Entries with scene source code:
>> start
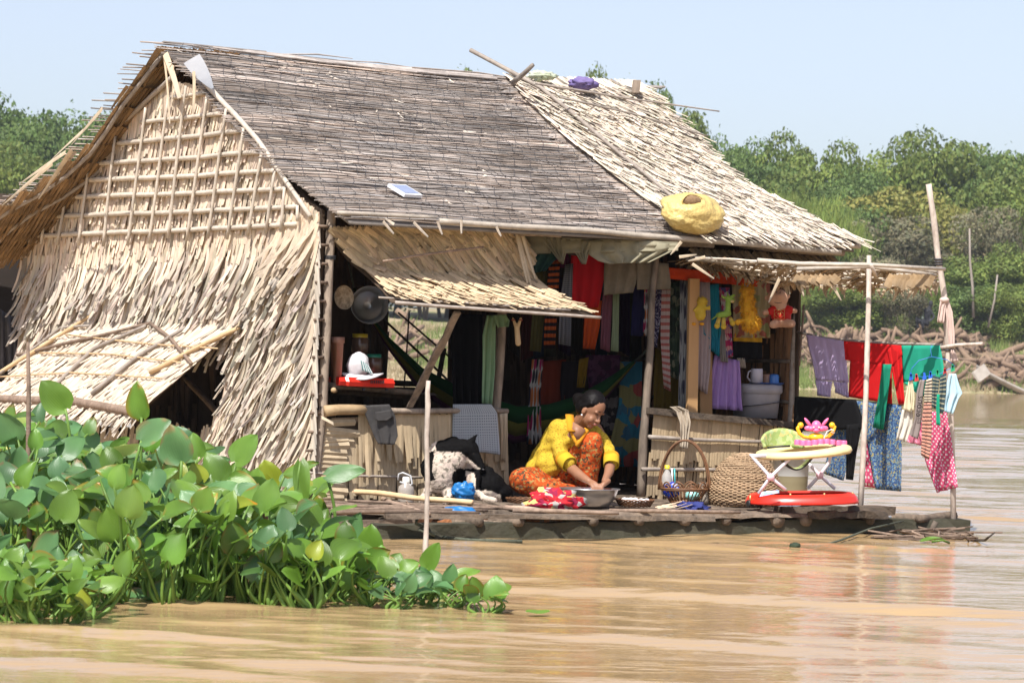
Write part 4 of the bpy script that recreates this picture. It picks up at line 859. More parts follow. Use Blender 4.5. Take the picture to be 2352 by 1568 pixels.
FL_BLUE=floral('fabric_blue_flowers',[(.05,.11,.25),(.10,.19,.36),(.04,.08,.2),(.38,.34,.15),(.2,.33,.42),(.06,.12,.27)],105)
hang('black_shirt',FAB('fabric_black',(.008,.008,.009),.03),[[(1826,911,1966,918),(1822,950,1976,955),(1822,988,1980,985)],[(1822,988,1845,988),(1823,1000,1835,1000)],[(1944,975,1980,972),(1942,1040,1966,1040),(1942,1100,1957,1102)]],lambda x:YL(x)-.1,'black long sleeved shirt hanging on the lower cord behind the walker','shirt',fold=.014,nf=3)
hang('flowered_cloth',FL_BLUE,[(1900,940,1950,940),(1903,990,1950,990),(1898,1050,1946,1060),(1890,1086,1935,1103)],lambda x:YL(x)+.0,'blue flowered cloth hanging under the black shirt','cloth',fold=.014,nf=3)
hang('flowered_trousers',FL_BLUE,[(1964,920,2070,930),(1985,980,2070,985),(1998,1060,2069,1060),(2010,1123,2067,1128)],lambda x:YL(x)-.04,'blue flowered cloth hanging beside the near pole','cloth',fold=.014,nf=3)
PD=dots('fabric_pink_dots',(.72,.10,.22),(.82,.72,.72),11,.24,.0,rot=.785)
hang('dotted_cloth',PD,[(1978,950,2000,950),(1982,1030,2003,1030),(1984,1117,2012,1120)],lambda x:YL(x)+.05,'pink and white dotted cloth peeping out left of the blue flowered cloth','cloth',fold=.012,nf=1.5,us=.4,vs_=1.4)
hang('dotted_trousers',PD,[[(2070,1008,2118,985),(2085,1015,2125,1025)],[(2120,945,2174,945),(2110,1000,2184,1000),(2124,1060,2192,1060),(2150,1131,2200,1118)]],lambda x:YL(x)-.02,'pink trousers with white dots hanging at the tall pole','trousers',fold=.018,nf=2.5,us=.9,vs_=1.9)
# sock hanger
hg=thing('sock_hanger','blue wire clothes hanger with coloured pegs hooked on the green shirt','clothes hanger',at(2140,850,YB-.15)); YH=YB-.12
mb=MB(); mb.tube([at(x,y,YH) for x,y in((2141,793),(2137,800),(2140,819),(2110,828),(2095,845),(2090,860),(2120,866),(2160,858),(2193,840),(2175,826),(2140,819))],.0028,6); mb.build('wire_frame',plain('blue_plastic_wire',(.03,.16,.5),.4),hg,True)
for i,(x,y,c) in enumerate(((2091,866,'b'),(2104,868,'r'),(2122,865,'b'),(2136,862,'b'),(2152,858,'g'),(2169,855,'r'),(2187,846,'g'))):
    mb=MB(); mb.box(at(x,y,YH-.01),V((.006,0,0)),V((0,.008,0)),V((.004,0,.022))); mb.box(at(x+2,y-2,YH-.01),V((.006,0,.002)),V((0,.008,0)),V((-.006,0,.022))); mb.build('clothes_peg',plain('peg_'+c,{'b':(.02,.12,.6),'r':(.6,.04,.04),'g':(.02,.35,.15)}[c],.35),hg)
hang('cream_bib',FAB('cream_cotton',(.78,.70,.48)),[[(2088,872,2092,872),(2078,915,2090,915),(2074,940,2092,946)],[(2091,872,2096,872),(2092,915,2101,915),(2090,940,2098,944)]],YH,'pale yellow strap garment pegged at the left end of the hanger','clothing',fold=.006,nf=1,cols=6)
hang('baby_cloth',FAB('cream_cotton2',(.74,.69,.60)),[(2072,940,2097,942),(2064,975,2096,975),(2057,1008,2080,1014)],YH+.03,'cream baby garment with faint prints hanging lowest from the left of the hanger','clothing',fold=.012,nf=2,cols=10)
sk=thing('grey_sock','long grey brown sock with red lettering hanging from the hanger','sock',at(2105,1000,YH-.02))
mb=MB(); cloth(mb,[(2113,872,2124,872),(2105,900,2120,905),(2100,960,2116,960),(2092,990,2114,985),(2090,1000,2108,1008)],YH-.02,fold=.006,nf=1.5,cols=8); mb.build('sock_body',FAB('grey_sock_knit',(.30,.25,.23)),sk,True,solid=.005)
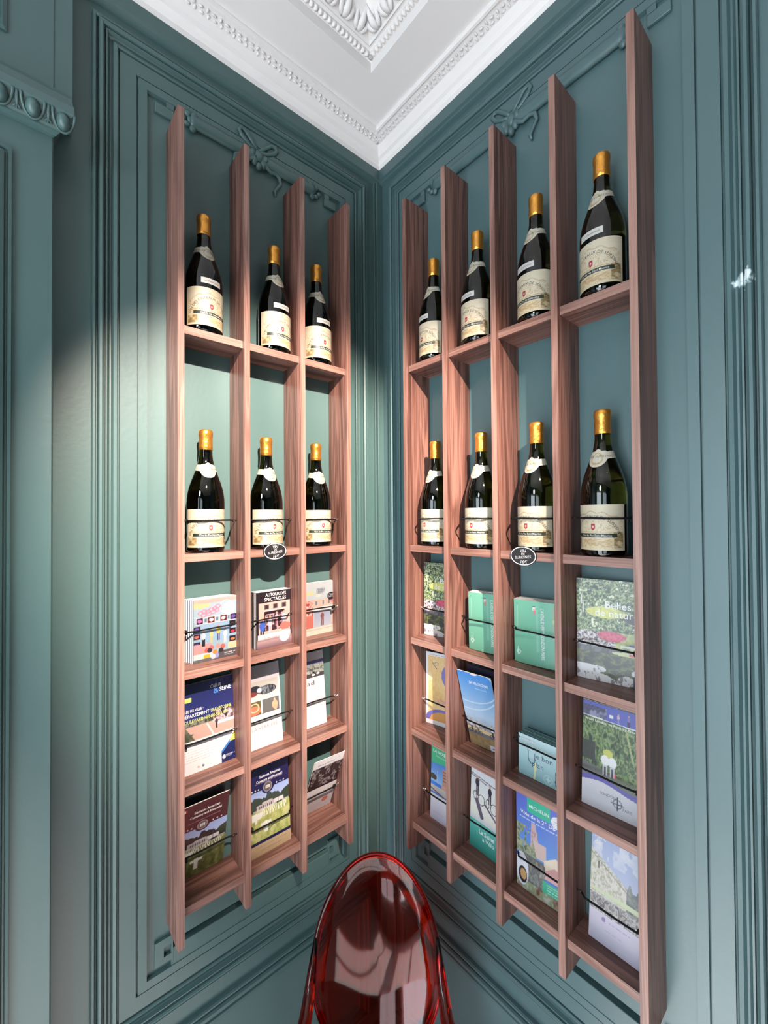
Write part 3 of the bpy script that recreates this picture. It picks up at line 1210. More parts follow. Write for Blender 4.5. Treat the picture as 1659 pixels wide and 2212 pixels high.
>> end
#### [Exercise brief]
Gather all lines with the string "parts" from the data.

#### [Reply to the task]
Write part 4 of the bpy script that recreates this picture. It picks up at line 859. More parts follow. Use Blender 4.5. Take the picture to be 2352 by 1568 pixels.
Write part 3 of the bpy script that recreates this picture. It picks up at line 1210. More parts follow. Write for Blender 4.5. Treat the picture as 1659 pixels wide and 2212 pixels high.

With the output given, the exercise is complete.